Sen. Pat Toomey [R-Pa.], the ranking member of the Senate Banking Committee, yesterday announced an investigation into whether the CFPB has “potentially violated civil service protections” in attempting to replace career employees at the Bureau with new employees who will share the administration’s views and vision on enforcement and supervision.
The Bureau was accused of offering some employees incentives like early retirement packages to induce them to leave while allegedly investigating the actions of others in the hopes of either finding grounds to fire them or inducing them to leave on their own.
“According to press reports, the political leadership of the Consumer Financial Protection Bureau (CFPB) under the Biden administration has been taking unusual and possibly unlawful actions to push out top-level career civil servants at the CFPB in order to fill those civil service positions with hand-picked loyalists,” Sen.

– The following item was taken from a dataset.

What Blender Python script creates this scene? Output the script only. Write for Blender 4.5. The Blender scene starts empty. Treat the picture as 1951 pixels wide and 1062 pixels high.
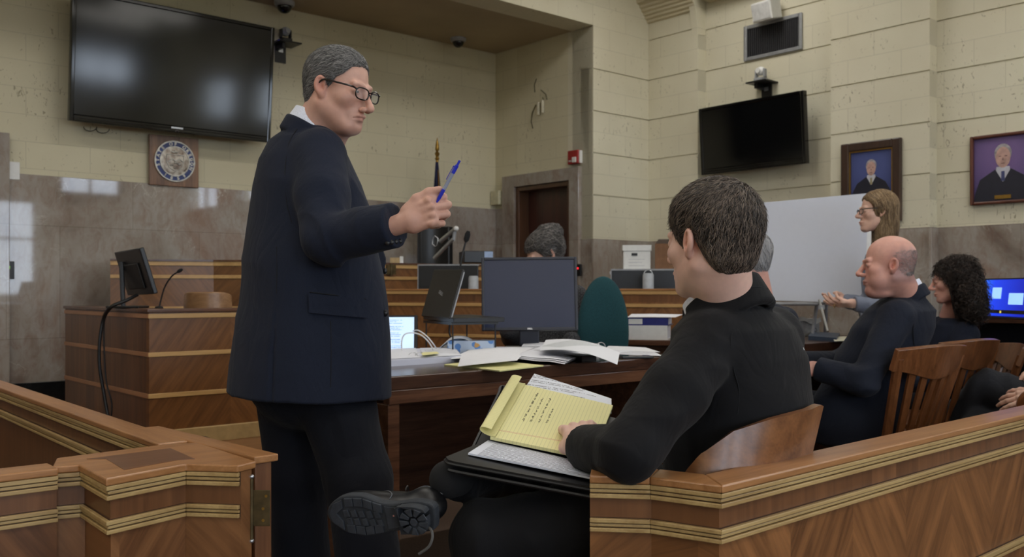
import bpy, bmesh, math, random
import numpy as np
from mathutils import Vector, Matrix, Euler

S = bpy.context.scene
COL = S.collection
PI = math.pi
F, HZ, CAMZ = 1790.0, 555.0, 1.05        # focal length in pixels, horizon row, eye height
UX, UY = 0.7543, 0.6566                  # the room's long axis (a) in world x, y
TH = math.atan2(UY, UX)                  # room rotation

# ---------------------------------------------------------------- camera
cam_d = bpy.data.cameras.new('camera')
cam = bpy.data.objects.new('camera', cam_d); COL.objects.link(cam)
cam.location = (0, 0, CAMZ); cam.rotation_euler = (PI/2, 0, 0)
cam_d.sensor_width = 36.0; cam_d.lens = F/1951*36.0
cam_d.shift_y = (HZ-531)/1951; cam_d.clip_start = 0.05
cam_d.dof.use_dof = True; cam_d.dof.focus_distance = 2.15; cam_d.dof.aperture_fstop = 7.0
S.camera = cam
S.view_settings.view_transform = 'Standard'; S.view_settings.look = 'None'
S.view_settings.gamma = 1; S.view_settings.use_curve_mapping = False
S.view_settings.exposure = 0.24
try:
    S.cycles.max_bounces = 7; S.cycles.diffuse_bounces = 4; S.cycles.glossy_bounces = 3
    S.cycles.transmission_bounces = 5; S.cycles.use_denoising = True
    S.cycles.sample_clamp_indirect = 4.0; S.cycles.caustics_reflective = False; S.cycles.caustics_refractive = False
except Exception: pass

# ---------------------------------------------------------------- daylight outside the windows
W = bpy.data.worlds.new('world'); S.world = W; W.use_nodes = True
wn = W.node_tree.nodes; wl = W.node_tree.links
bg = wn['Background']; bg.inputs['Strength'].default_value = 7.5
_tc = wn.new('ShaderNodeTexCoord'); _sp = wn.new('ShaderNodeSeparateXYZ'); _rp = wn.new('ShaderNodeValToRGB')   # pale sky above dull ground
wl.new(_tc.outputs['Generated'], _sp.inputs[0]); _mr = wn.new('ShaderNodeMapRange'); _mr.inputs[1].default_value = -0.10; _mr.inputs[2].default_value = 0.10; wl.new(_sp.outputs[2], _mr.inputs[0]); wl.new(_mr.outputs[0], _rp.inputs[0]); wl.new(_rp.outputs[0], bg.inputs['Color'])
_rp.color_ramp.elements[0].position = 0.25; _rp.color_ramp.elements[0].color = (0.16, 0.17, 0.15, 1)
_rp.color_ramp.elements[1].position = 0.36; _rp.color_ramp.elements[1].color = (0.74, 0.85, 1.0, 1)

# ---------------------------------------------------------------- geometry helpers
def room(a, b, z=0.0):                   # room axes -> world
    return Vector((a*UX-b*UY, a*UY+b*UX, z))
def P(px, py, Y):                        # a point seen at pixel px, py, at depth Y
    return Vector(((px-975.5)/F*Y, Y, CAMZ+(HZ-py)/F*Y))
def PZ(px, py, z):                       # where the sight line meets the level z
    return P(px, py, (CAMZ-z)*F/(py-HZ))
def PBp(px, py, b):                      # where it meets the plane b = const
    dx = (px-975.5)/F; return P(px, py, b/(-UY*dx+UX))
def PAp(px, py, a):
    dx = (px-975.5)/F; return P(px, py, a/(UX*dx+UY))
def ab(v): return (v[0]*UX+v[1]*UY, -v[0]*UY+v[1]*UX)
def Rz(t): return Matrix.Rotation(t, 4, 'Z')
def T(v): return Matrix.Translation(Vector(v))
def frame(o, x, y, z=None):              # matrix from an origin and two axes
    x = Vector(x).normalized(); y = Vector(y); y = (y-x*y.dot(x)).normalized(); z = x.cross(y)
    m = Matrix.Identity(4)
    for i in range(3):
        m[i][0], m[i][1], m[i][2], m[i][3] = x[i], y[i], z[i], o[i]
    return m

MW = {}                                  # world matrix of every parent
def tag(o, label=None, cat=None, group=None, kind=None):
    if label: o['label'] = label
    if cat: o['category'] = cat
    if group: o['group'] = group
    if kind: o['kind'] = kind
    return o
def thing(name, label, cat, loc=(0, 0, 0), rz=0.0, group=None, m=None):
    o = bpy.data.objects.new(name, None); COL.objects.link(o)
    o.empty_display_size = 0.1
    m = m if m is not None else T(loc) @ Rz(rz)
    o.matrix_world = m; MW[o] = m.copy()
    return tag(o, label, cat, group)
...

Toomey wrote in a letter to Dave Uejio, the CFPB’s Acting Director. “Such actions reportedly include offering employees extraordinary separation incentives to leave their posts and placing employees on administrative leave after opening up frivolous investigations against them—allegations that, if true, may violate employment and other laws. Moreover, the CFPB notably declined to deny any of the detailed allegations in the report.”
Sen. Toomey sent essentially the same letter to Chopra, who is still a commissioner at the Federal Trade Commission. Among the questions asked of Chopra and the CFPB by Sen. Toomey were:
- Were they aware of whether the CFPB has taken any steps between January 20, 2021, and the present to push out, replace, or encourage any career CFPB employees to leave their positions?
- Were they aware of whether the CFPB between January 20, 2021, and the present offered any career CFPB employees separation incentives to leave their positions?
- Were they aware of whether the CFPB between January 20, 2021, and the present opened an investigation into any career CFPB employee at the Associate Director or Assistant Director level?
- Were they aware of whether the CFPB between January 20, 2021, and the present placed any career CFPB employees at the Associate Director or Assistant Director level on administrative leave?